→ **INFORMATION SHOWN**:
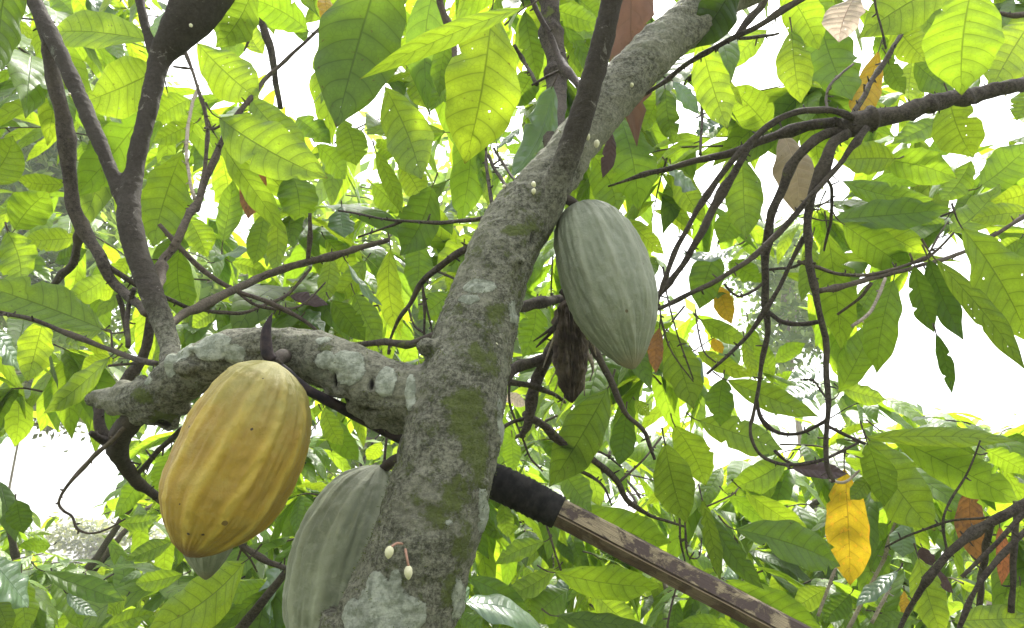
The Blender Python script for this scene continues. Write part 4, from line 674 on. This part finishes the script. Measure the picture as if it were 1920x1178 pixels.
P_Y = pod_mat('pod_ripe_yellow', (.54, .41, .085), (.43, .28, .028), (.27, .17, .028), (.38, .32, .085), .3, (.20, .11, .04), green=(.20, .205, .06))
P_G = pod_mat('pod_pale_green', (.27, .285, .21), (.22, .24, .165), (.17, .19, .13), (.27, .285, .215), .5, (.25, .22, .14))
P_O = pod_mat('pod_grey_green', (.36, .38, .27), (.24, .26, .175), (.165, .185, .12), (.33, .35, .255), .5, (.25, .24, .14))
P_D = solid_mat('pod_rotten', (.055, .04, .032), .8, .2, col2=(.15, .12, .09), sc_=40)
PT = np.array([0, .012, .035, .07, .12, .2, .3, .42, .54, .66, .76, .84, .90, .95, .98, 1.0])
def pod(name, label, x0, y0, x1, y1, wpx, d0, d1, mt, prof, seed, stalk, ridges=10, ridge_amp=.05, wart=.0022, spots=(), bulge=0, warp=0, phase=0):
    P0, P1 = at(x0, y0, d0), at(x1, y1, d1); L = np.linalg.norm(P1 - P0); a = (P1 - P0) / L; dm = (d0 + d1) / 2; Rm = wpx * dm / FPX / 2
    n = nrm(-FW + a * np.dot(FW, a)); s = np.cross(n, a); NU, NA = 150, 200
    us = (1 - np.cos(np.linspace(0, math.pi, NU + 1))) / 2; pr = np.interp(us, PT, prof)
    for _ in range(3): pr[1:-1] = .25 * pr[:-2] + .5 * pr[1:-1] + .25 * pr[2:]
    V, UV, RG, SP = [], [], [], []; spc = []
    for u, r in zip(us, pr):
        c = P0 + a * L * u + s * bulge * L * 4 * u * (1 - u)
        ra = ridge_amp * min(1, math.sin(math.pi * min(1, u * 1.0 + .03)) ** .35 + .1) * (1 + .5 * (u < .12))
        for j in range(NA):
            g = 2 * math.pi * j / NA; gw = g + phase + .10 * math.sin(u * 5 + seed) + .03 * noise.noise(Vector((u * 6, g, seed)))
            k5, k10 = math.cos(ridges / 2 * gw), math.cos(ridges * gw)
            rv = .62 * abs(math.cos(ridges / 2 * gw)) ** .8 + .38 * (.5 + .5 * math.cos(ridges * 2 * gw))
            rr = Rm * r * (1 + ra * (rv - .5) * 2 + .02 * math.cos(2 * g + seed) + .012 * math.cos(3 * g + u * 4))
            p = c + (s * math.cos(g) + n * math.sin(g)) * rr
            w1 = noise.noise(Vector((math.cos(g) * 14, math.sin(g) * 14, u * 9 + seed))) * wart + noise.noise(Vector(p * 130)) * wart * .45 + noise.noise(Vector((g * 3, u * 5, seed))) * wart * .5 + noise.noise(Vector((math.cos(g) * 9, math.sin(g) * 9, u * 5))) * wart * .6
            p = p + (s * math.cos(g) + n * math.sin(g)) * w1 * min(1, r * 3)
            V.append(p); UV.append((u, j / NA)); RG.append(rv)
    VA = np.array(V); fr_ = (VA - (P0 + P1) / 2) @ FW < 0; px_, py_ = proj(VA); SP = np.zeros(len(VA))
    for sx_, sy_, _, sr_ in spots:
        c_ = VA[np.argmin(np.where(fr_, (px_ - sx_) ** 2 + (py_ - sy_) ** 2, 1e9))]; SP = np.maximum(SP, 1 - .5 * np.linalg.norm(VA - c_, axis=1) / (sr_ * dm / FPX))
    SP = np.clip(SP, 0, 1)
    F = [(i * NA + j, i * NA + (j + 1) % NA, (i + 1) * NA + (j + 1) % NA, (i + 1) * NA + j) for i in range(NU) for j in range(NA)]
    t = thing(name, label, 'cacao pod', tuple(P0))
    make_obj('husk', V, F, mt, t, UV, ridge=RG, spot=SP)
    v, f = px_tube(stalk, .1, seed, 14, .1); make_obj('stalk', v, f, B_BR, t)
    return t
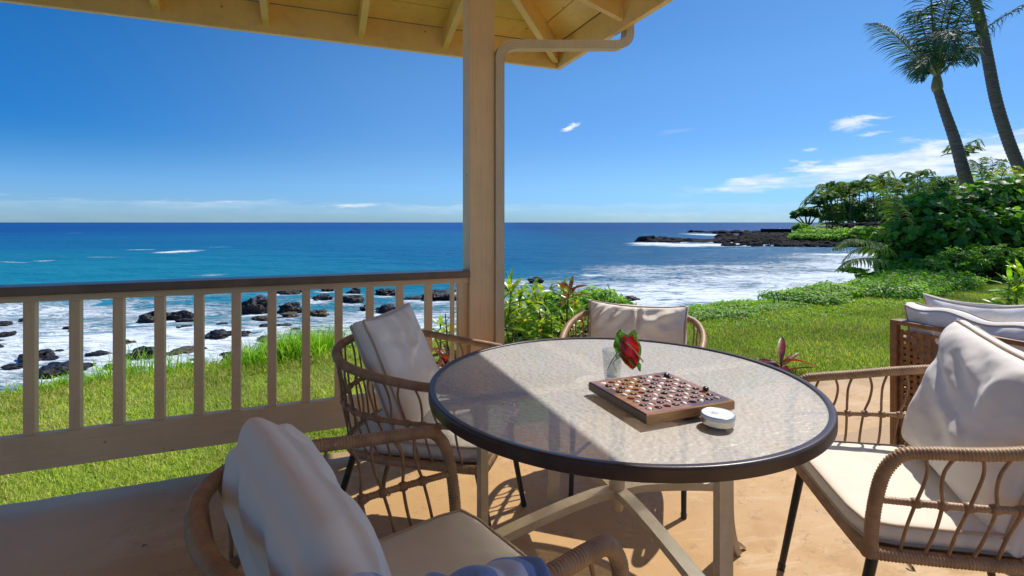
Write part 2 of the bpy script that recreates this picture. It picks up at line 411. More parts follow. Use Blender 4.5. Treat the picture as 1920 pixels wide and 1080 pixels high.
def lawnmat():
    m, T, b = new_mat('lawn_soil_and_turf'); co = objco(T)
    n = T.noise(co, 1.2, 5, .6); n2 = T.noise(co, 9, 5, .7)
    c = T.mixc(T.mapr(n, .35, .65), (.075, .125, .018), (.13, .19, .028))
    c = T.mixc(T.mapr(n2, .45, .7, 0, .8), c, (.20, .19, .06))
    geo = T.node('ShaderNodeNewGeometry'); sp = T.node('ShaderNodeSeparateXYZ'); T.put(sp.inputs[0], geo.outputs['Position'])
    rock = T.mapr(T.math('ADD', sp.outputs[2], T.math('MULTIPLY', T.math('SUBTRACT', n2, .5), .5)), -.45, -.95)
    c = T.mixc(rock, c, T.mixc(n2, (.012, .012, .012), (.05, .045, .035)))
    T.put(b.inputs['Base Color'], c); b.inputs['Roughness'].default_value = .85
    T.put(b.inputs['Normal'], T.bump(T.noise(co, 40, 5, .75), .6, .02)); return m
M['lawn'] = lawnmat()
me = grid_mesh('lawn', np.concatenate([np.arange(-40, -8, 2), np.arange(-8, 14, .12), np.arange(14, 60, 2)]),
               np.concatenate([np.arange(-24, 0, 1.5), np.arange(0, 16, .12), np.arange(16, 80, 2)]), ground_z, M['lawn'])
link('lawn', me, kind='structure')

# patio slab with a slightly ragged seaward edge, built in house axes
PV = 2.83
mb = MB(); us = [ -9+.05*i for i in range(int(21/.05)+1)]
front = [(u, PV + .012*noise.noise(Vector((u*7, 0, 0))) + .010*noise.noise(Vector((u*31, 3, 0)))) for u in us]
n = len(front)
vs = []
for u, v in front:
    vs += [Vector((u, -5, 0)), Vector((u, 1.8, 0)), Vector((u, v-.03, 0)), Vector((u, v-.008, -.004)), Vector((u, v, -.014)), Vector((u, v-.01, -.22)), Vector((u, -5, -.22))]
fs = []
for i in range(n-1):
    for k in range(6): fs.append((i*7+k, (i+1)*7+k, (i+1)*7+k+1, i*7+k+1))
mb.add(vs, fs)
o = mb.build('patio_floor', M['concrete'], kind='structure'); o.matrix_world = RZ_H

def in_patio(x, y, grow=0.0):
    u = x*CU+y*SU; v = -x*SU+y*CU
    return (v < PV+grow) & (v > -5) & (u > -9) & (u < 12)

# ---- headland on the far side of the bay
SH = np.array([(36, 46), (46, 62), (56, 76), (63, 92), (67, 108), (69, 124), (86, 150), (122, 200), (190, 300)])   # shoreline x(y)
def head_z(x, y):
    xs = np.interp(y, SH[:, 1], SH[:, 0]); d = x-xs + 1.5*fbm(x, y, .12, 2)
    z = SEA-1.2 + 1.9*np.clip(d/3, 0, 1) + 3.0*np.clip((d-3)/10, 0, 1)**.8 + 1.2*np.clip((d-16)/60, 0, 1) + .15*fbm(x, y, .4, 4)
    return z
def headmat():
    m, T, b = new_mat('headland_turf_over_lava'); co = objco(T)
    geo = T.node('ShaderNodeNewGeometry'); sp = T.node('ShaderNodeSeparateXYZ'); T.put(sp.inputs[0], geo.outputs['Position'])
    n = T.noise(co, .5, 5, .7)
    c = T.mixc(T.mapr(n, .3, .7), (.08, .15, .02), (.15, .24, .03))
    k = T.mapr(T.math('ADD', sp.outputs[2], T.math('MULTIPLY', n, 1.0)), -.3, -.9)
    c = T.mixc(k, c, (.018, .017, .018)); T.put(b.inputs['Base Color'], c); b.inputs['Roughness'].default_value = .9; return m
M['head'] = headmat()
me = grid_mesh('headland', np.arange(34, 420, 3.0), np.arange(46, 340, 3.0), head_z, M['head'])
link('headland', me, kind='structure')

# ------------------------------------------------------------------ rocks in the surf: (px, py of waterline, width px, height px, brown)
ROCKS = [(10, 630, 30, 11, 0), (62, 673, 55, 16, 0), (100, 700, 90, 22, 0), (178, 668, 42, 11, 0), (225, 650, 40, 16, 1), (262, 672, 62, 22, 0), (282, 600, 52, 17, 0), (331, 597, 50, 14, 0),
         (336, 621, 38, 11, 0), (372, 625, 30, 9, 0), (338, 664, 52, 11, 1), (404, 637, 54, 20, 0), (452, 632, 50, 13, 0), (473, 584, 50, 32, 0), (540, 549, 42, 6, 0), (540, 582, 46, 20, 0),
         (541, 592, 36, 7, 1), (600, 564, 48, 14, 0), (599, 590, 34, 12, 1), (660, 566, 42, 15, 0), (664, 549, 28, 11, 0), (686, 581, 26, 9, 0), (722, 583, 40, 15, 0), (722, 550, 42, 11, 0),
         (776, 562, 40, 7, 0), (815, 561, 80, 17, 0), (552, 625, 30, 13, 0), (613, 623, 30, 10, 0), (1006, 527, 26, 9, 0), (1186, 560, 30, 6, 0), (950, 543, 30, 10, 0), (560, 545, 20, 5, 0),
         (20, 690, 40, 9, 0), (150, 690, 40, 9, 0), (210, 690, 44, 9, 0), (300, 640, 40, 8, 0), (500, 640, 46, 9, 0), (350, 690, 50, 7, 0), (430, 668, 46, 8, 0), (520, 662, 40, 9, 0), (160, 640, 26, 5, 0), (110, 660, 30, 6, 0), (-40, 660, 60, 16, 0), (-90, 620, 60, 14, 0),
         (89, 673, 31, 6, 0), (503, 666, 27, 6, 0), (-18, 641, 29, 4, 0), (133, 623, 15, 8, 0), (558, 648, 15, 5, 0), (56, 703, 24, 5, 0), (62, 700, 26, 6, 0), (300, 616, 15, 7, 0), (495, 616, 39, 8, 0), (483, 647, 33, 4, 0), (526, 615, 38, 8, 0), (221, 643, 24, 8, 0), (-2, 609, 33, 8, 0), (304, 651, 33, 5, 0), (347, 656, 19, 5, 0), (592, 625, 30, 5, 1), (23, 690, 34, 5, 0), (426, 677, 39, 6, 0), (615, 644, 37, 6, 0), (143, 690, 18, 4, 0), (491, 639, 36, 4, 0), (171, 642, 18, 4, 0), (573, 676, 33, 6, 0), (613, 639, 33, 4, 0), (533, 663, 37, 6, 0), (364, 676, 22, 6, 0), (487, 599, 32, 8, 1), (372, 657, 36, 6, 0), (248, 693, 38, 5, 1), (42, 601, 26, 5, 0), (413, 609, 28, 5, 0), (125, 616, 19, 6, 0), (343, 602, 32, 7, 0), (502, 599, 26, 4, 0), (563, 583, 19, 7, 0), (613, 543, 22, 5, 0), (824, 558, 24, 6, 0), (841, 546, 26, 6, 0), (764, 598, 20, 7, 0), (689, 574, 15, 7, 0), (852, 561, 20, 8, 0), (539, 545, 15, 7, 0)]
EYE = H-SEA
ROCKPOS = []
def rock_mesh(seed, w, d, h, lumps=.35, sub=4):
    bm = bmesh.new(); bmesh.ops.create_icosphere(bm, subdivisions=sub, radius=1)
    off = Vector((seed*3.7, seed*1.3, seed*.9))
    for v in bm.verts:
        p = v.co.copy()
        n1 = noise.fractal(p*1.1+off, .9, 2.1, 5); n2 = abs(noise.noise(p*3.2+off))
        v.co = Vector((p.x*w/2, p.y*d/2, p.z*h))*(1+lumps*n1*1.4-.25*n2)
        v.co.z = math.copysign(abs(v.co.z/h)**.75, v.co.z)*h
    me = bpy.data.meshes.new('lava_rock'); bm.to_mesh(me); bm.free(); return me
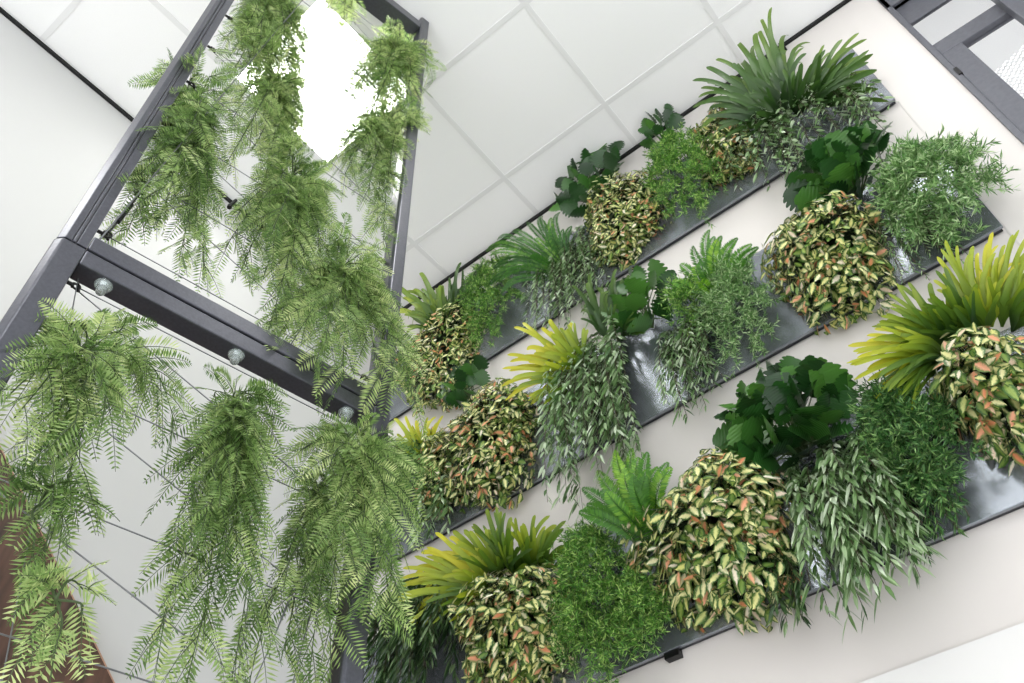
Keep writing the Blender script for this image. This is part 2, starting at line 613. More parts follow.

→ **WHAT IS REQUIRED**: State how many lines of the listing above include the word "script". Give nothing but the number.

→ **WRITTEN RESPONSE**: 3